- Instructions to follow -
Starting with the line that contains "rice(bd, out, pcs, (.73, .75, .67), (.84, .85, .81), 5)", copy every line through the end of the data below, exactly and with nothing added.

- Source data -
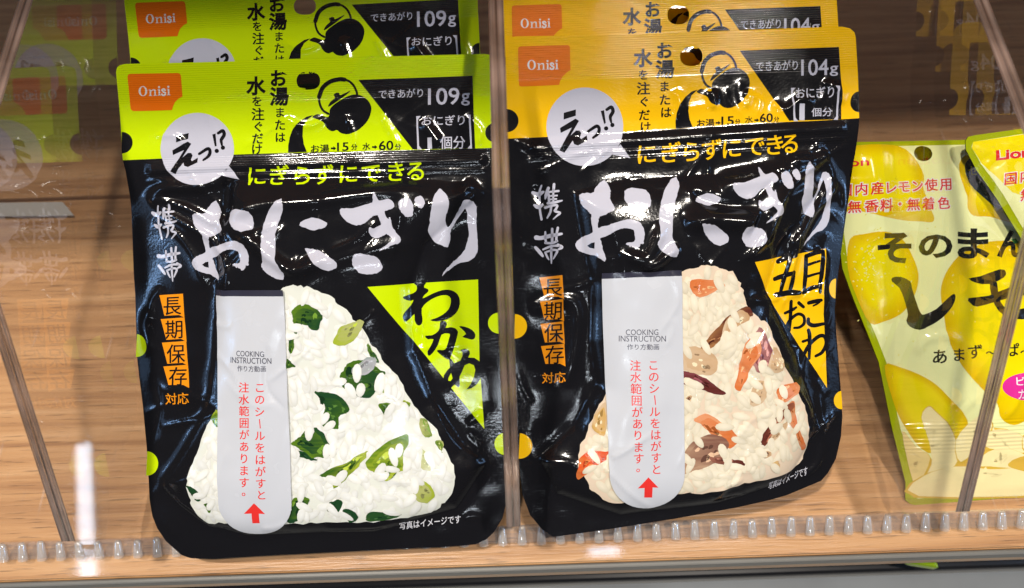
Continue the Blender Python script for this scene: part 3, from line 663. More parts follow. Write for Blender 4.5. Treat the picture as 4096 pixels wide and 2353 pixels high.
    bd.poly(cE([(710,455),(750,450),(768,480),(755,512),(800,505),(840,515),(865,545),(855,600),(830,690),(800,770),(780,790),(730,760),(680,715),(700,703),(740,705),(765,680),(785,610),(795,570),(775,560),(720,572),(690,660),(640,735),(605,758),(595,720),(620,680),(650,610),(600,612),(575,580),(640,575),(690,540),(705,500)]), BLACK, 8e-5, sm=2)
    bd.poly(cE([(875,497),(930,502),(990,530),(1018,570),(1010,605),(985,615),(950,605),(905,590),(935,565),(910,530)]), BLACK, 8e-5, sm=2)
    bd.poly(cE([(885,705),(930,692),(968,715),(970,740),(955,772),(1010,775),(1055,806),(1085,830),(1085,900),(1060,965),(1030,1010),(985,1042),(940,1055),(975,1010),(1005,950),(1018,880),(1005,840),(965,823),(925,840),(900,900),(880,940),(882,1020),(870,1035),(835,1010),(800,1045),(760,1030),(735,980),(740,930),(770,885),(795,860),(785,765),(810,790),(832,822),(885,800),(905,760),(905,725)]), BLACK, 8e-5, holes=[cE([(805,908),(780,955),(780,975),(800,980),(818,955)])])
    bd.fit('写真はイメージです', c2([(1395,1178)])[0], c2([(1690,1218)])[0], (.7, .7, .74), off=.006, slope=-.11)
    bd.ell((530, 1387), 48, 46, LIME, a0=-87, a1=93); bd.ell((574, 1862), 49, 49, LIME, a0=-87, a1=93)
    bd.ell((1997, 1293), 45, 42, LIME, a0=90, a1=270); bd.ell((2024, 1776), 46, 45, LIME, a0=86, a1=266)
    out = c2([(850,62),(900,45),(950,52),(985,60),(1030,80),(1085,100),(1110,140),(1165,170),(1180,210),(1225,250),(1260,320),(1300,360),(1330,420),(1390,480),(1430,550),(1470,620),(1530,690),(1580,740),(1600,800),(1630,850),(1655,910),(1668,960),(1655,1020),(1640,1060),(1600,1100),(1560,1140),(1500,1155),(1400,1170),(1280,1180),(1150,1185),(1000,1185),(900,1190),(700,1195),(560,1190),(490,1200),(440,1170),(400,1110),(390,1060),(385,990),(400,920),(430,850),(460,760),(490,700),(530,640),(580,540),(680,340),(780,150)])
    P = lambda pts, a, b: (c2(pts), a, b)
    pcs = [P([(905,165),(950,145),(1000,165),(1025,200),(1010,250),(970,240),(940,230),(920,270),(905,215)], DG, MG), P([(1215,215),(1220,250),(1170,310),(1100,320),(1115,265),(1160,235)], OL, PG),
      P([(1150,450),(1170,425),(1230,410),(1280,440),(1315,470),(1300,510),(1260,570),(1200,560),(1150,530),(1130,480)], DG, (.06, .14, .01)), P([(1185,450),(1230,405),(1280,395),(1275,440),(1230,470)], (.42,.42,.45), (.3,.34,.32)),
      P([(1015,560),(1060,560),(1110,580),(1150,620),(1145,650),(1110,670),(1110,720),(1070,715),(1040,690),(1050,620),(1030,590)], DG, (.05, .13, .012)),
      P([(960,750),(1000,730),(1040,770),(1085,830),(1060,850),(1000,860),(940,825),(905,800),(920,785)], DG, MG), P([(893,835),(960,840),(1005,872),(960,870)], DG, DG),
      P([(1260,900),(1270,870),(1340,810),(1420,770),(1435,800),(1410,880),(1430,920),(1390,930),(1350,965),(1300,940)], MG, PG), P([(1320,910),(1380,880),(1410,900),(1360,965),(1310,950)], DG, MG),
      P([(1040,940),(1150,890),(1230,845),(1235,865),(1190,920),(1100,1000),(1090,975),(1060,955)], (.03,.10,.012), PG), P([(1510,830),(1550,880),(1545,920),(1510,910)], OL, (.5,.5,.25)),
      P([(1475,1000),(1530,990),(1565,1040),(1530,1080),(1485,1060)], OL, PG), P([(1500,690),(1530,700),(1555,760),(1520,760)], OL, MG), P([(870,1170),(890,1080),(930,1060),(965,1070),(950,1120),(910,1165)], DG, MG),
      P([(1065,1120),(1080,1080),(1120,1070),(1110,1120)], DG, DG), P([(1140,1120),(1200,1150),(1160,1180)], DG, DG), P([(1250,1165),(1280,1130),(1400,1145),(1330,1168)], DG, (.03,.09,.02)),
      P([(385,1010),(440,1025),(450,1070),(420,1060)], DG, DG), P([(470,1095),(505,1090),(490,1130)], DG, MG), P([(868,400),(905,430),(880,460)], DG, MG), P([(880,290),(905,320),(885,370)], DG, MG), P([(1310,610),(1370,620),(1330,660)], DG, MG),
      P([(500,690),(530,650),(535,720)], MG, PG), P([(1315,530),(1350,525),(1345,560),(1310,550)], MG, PG), P([(1255,330),(1280,360),(1300,410),(1270,390)], DG, MG), P([(1420,600),(1445,610),(1430,630)], MG, PG), P([(1580,790),(1600,800),(1608,840),(1590,830)], MG, OL)]
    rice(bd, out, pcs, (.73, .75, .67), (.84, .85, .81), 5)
    # peel-off seal
    body = np.vstack([c2([(520,98),(690,98),(855,98),(862,250),(872,500),(885,800),(892,1085)]), np.stack([c2([(717,0)])[0][0] + c2.l(175) * np.cos(np.linspace(0, math.pi, 22)), c2([(0,1085)])[0][1] + c2.l(158) * np.sin(np.linspace(0, math.pi, 22))], 1)[1:-1], c2([(542,1080),(538,800),(535,560),(527,300)])])
    e = 4.5e-4
    st.poly(body, STICK, e); st.poly(c2([(520,70),(852,68),(855,98),(520,98)]), (.03, .03, .05), e)
    T = lambda s, a, b, c, o=0.0, sl=.0: st.fit(s, c2([a])[0], c2([b])[0], c, e + 3e-5, o, sl)
    T('COOKING', (632,357), (763,383), INKT, .006, .02); T('INSTRUCTION', (603,388), (798,416), INKT, .006, .02); T('作り方動画', (636,426), (770,455), INKT, .008, .01)
    for i, ch in enumerate('このシールをはがすと'):
        y = 530 + i * 56.7; (st.stroke(c2([(744, y - 20), (748, y + 20)]), c2.l(6), RED, e + 3e-5) if ch == 'ー' else st.em(ch, c2([(743 + i * .6, y)])[0], c2.l(52), RED, e + 3e-5, .012))
    for i, ch in enumerate('注水範囲があります。'): st.em(ch, c2([(668 + i * .3 + (12 if ch == '。' else 0), 530 + i * 56 - (14 if ch == '。' else 0))])[0], c2.l(52), RED, e + 3e-5, .012)
    st.poly(c2([(712,1080),(763,1135),(733,1133),(734,1181),(699,1181),(698,1131),(664,1131)]), RED, e + 3e-5)
    return hd, bd, st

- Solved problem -
    rice(bd, out, pcs, (.73, .75, .67), (.84, .85, .81), 5)
    # peel-off seal
    body = np.vstack([c2([(520,98),(690,98),(855,98),(862,250),(872,500),(885,800),(892,1085)]), np.stack([c2([(717,0)])[0][0] + c2.l(175) * np.cos(np.linspace(0, math.pi, 22)), c2([(0,1085)])[0][1] + c2.l(158) * np.sin(np.linspace(0, math.pi, 22))], 1)[1:-1], c2([(542,1080),(538,800),(535,560),(527,300)])])
    e = 4.5e-4
    st.poly(body, STICK, e); st.poly(c2([(520,70),(852,68),(855,98),(520,98)]), (.03, .03, .05), e)
    T = lambda s, a, b, c, o=0.0, sl=.0: st.fit(s, c2([a])[0], c2([b])[0], c, e + 3e-5, o, sl)
    T('COOKING', (632,357), (763,383), INKT, .006, .02); T('INSTRUCTION', (603,388), (798,416), INKT, .006, .02); T('作り方動画', (636,426), (770,455), INKT, .008, .01)
    for i, ch in enumerate('このシールをはがすと'):
        y = 530 + i * 56.7; (st.stroke(c2([(744, y - 20), (748, y + 20)]), c2.l(6), RED, e + 3e-5) if ch == 'ー' else st.em(ch, c2([(743 + i * .6, y)])[0], c2.l(52), RED, e + 3e-5, .012))
    for i, ch in enumerate('注水範囲があります。'): st.em(ch, c2([(668 + i * .3 + (12 if ch == '。' else 0), 530 + i * 56 - (14 if ch == '。' else 0))])[0], c2.l(52), RED, e + 3e-5, .012)
    st.poly(c2([(712,1080),(763,1135),(733,1133),(734,1181),(699,1181),(698,1131),(664,1131)]), RED, e + 3e-5)
    return hd, bd, st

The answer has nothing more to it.